→ **STATED PROBLEM**: Copy out all lines in the data below containing the string "from".
##### RAW DATA
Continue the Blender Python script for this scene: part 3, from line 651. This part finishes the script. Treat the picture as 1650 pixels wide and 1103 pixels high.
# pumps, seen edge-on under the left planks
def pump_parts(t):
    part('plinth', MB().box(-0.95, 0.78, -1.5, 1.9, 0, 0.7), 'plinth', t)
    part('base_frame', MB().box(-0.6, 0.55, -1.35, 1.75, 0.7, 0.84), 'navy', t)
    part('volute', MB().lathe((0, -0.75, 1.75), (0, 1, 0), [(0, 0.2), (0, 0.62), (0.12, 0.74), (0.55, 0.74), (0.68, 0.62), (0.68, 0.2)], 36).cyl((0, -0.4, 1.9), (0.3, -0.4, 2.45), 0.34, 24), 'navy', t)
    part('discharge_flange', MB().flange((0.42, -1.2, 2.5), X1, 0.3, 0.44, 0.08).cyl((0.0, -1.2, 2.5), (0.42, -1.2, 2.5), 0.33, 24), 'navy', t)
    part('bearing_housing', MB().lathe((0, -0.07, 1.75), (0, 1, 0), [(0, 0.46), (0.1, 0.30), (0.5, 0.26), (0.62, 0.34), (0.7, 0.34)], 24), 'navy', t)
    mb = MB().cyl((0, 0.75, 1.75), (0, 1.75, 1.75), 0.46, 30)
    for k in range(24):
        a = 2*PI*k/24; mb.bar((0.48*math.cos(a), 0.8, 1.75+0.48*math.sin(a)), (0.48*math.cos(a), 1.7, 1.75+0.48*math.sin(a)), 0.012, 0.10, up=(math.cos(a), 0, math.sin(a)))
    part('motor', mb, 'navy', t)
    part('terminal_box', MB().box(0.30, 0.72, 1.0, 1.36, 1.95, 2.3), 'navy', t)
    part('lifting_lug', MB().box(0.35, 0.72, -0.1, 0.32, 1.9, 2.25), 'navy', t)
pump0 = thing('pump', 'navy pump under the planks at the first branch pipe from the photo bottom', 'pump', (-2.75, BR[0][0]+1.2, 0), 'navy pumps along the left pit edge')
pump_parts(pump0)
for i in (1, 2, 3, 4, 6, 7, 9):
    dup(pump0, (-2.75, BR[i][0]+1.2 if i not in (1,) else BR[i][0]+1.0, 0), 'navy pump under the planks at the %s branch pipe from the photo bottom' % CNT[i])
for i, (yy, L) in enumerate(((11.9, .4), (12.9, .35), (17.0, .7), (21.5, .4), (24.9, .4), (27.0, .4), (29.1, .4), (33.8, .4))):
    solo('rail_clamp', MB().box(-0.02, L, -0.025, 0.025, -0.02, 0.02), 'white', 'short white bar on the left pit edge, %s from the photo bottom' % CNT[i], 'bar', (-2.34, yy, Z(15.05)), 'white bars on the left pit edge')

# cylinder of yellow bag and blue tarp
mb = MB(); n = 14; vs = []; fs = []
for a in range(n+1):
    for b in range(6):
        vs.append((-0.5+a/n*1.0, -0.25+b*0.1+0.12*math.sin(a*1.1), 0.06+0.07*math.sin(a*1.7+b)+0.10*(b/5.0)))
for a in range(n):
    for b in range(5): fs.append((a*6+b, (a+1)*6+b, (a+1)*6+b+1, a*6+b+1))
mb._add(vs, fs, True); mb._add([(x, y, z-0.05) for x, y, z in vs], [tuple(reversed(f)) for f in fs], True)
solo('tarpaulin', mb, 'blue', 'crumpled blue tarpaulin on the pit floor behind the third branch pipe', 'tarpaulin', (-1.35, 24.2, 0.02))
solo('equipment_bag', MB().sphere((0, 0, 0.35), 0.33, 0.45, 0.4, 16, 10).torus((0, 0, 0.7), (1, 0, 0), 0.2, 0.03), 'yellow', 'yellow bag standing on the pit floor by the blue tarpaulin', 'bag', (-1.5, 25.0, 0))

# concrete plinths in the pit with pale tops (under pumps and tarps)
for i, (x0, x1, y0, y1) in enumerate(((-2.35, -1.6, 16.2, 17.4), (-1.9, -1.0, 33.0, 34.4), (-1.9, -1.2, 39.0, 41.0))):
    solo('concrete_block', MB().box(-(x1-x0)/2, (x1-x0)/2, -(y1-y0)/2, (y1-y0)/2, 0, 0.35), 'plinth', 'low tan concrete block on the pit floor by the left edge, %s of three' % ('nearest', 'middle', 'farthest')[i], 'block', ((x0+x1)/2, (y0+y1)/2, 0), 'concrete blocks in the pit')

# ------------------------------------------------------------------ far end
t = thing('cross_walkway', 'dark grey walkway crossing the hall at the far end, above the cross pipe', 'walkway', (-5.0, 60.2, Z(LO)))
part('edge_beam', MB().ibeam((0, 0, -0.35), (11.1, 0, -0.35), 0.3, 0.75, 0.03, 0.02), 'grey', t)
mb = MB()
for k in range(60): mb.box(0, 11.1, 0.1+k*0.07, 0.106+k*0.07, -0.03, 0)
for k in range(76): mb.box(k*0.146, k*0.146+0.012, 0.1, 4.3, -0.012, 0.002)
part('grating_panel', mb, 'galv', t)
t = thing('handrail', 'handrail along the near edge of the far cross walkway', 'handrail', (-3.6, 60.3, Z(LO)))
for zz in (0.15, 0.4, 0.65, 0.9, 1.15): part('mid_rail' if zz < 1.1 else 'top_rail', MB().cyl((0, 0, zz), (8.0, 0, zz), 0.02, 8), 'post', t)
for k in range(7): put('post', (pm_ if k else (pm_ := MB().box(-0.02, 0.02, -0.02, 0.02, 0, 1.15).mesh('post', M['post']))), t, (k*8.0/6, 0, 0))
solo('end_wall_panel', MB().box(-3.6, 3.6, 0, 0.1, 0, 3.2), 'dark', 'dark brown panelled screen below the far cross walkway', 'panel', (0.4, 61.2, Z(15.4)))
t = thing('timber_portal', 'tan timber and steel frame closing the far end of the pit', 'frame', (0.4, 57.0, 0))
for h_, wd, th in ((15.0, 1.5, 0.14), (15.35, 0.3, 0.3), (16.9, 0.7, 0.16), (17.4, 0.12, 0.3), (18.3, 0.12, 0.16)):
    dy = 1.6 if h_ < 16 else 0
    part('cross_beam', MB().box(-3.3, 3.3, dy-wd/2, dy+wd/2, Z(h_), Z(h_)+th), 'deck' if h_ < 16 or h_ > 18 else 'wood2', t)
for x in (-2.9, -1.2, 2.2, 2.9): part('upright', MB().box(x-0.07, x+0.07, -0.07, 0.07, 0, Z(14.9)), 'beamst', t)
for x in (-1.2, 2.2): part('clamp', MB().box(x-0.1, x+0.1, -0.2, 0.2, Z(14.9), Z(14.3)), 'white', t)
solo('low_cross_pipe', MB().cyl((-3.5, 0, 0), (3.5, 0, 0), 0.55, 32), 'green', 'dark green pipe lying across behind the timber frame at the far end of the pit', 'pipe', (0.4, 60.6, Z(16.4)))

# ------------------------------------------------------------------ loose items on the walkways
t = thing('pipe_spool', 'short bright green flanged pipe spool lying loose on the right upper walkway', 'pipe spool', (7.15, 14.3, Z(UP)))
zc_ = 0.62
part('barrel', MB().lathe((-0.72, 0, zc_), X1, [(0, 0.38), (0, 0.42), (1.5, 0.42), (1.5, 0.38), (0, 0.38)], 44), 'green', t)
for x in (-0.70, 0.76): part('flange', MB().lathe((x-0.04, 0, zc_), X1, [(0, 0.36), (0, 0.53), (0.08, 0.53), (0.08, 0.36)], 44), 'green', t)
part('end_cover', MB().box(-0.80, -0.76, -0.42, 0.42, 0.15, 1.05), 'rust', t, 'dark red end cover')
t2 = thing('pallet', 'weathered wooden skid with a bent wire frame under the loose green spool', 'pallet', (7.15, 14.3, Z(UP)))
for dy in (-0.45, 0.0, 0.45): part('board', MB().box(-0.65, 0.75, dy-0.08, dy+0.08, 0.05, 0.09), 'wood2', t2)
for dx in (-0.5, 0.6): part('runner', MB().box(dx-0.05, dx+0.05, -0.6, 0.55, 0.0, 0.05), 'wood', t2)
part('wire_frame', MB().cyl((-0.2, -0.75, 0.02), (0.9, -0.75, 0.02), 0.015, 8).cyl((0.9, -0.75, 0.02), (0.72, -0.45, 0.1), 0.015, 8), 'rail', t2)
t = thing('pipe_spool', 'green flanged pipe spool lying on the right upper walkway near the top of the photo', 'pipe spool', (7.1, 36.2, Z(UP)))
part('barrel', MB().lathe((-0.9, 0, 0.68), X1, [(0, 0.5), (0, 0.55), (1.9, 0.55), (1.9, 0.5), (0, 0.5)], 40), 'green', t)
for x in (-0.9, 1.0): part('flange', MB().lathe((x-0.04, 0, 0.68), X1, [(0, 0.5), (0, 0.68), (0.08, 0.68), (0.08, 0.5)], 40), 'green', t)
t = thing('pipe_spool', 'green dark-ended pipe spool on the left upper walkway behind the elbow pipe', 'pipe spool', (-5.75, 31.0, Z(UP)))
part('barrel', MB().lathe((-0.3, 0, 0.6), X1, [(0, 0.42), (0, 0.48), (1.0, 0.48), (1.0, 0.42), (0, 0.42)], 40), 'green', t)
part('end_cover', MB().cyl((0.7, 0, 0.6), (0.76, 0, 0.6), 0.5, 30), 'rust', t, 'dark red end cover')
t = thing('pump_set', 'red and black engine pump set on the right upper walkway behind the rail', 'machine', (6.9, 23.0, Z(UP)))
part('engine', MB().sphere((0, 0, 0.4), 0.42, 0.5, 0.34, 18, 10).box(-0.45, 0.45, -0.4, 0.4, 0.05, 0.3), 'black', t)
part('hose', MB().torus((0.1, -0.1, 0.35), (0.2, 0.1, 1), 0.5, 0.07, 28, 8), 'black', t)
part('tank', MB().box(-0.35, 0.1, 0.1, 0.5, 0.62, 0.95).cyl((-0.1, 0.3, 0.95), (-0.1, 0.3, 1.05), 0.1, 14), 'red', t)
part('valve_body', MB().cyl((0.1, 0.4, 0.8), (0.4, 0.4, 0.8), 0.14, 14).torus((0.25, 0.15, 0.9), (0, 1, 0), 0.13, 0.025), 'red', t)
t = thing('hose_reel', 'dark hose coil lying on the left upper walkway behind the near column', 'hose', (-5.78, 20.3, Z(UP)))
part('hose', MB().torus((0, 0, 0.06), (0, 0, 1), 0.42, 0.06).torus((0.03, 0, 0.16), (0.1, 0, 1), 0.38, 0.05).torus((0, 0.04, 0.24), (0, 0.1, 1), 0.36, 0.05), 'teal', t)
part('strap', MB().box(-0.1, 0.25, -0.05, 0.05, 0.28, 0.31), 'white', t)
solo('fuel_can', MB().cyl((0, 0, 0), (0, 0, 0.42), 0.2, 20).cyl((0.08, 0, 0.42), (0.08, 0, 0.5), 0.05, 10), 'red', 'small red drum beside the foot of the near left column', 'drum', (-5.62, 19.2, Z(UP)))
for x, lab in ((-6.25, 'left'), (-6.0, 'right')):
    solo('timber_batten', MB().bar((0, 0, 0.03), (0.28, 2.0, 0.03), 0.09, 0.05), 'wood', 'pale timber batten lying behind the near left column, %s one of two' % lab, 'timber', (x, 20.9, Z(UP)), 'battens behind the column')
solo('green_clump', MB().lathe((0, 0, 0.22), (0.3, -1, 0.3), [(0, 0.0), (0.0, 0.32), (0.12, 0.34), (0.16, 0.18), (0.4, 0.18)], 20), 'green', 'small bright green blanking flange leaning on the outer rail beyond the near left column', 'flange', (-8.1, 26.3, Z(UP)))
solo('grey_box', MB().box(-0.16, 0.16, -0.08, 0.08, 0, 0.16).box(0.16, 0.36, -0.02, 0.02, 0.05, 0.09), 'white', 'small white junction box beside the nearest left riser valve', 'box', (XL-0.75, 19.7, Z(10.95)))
##########
→ **THE OUTPUT**:
Continue the Blender Python script for this scene: part 3, from line 651. This part finishes the script. Treat the picture as 1650 pixels wide and 1103 pixels high.
pump0 = thing('pump', 'navy pump under the planks at the first branch pipe from the photo bottom', 'pump', (-2.75, BR[0][0]+1.2, 0), 'navy pumps along the left pit edge')
    dup(pump0, (-2.75, BR[i][0]+1.2 if i not in (1,) else BR[i][0]+1.0, 0), 'navy pump under the planks at the %s branch pipe from the photo bottom' % CNT[i])
    solo('rail_clamp', MB().box(-0.02, L, -0.025, 0.025, -0.02, 0.02), 'white', 'short white bar on the left pit edge, %s from the photo bottom' % CNT[i], 'bar', (-2.34, yy, Z(15.05)), 'white bars on the left pit edge')